"The Serpentine is a lovely lake, and there is a drowned forest at the bottom of it."
©Public Domain
This illustration for J.M.Barrie’s Peter Pan in Kensington Gardens features Rackham’s fairies flying along the shore of The Serpentine. Peter Pan in Kensington Gardens was a prelude to Peter Pan’s Adventures in Neverland. Published in 1906, the story follows Peter as an infant who learns he can no longer fly and ends up stranded in Kensington Gardens. Instead of navigating the Gardens on foot, Peter commissions a thrush’s nest that he can use as a boat to sail down The Serpentine towards his home. Peter finds a group of fairies near the water, as can be seen in the illustration, and though scared at first, they eventually agree to help him fly home to his mother.

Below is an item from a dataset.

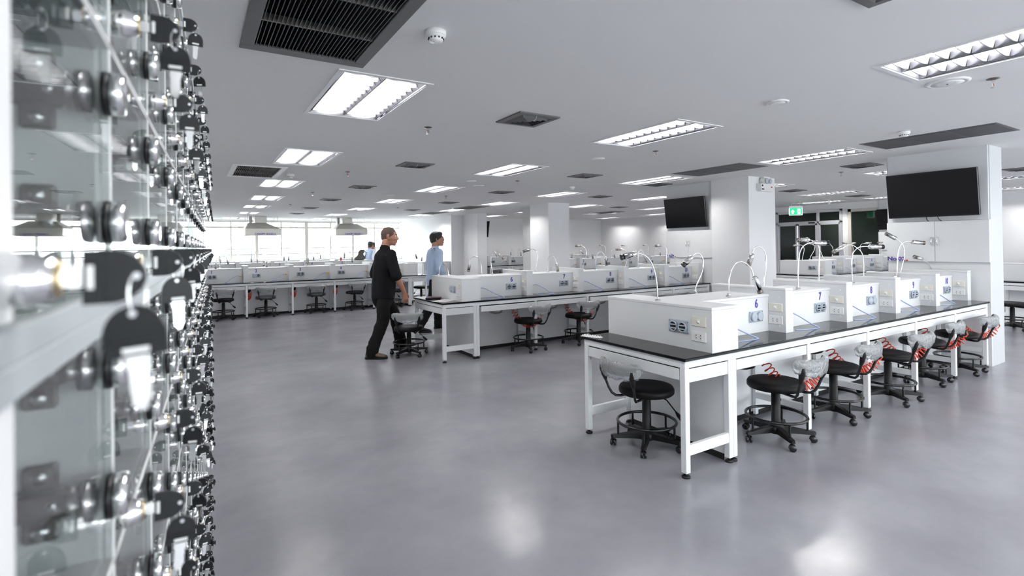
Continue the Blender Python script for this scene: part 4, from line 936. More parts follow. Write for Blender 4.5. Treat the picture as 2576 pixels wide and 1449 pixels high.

The Serpentine is a long, curving lake that separates Kensington Gardens from Hyde Park in downtown London. This view of the lake, along with the Serpentine Bridge that runs through the background of the image would have been immediately recognizable to readers of Barrie’s story. In a letter to Rackham in December 1906 regarding the book’s illustrations, Barrie states, “I think I like best of all the Serpentine with the fairies.” The text in the book accompanying the illustration, Fairies of the Serpentine reads,
"The Serpentine is a lovely lake, and there is a drowned forest at the bottom of it. If you peer over the edge you can see the trees all growing upside down, and they say that at night there are also drowned stars in it. If so, Peter Pan sees them when he is sailing across the lake in the Thrush’s Nest."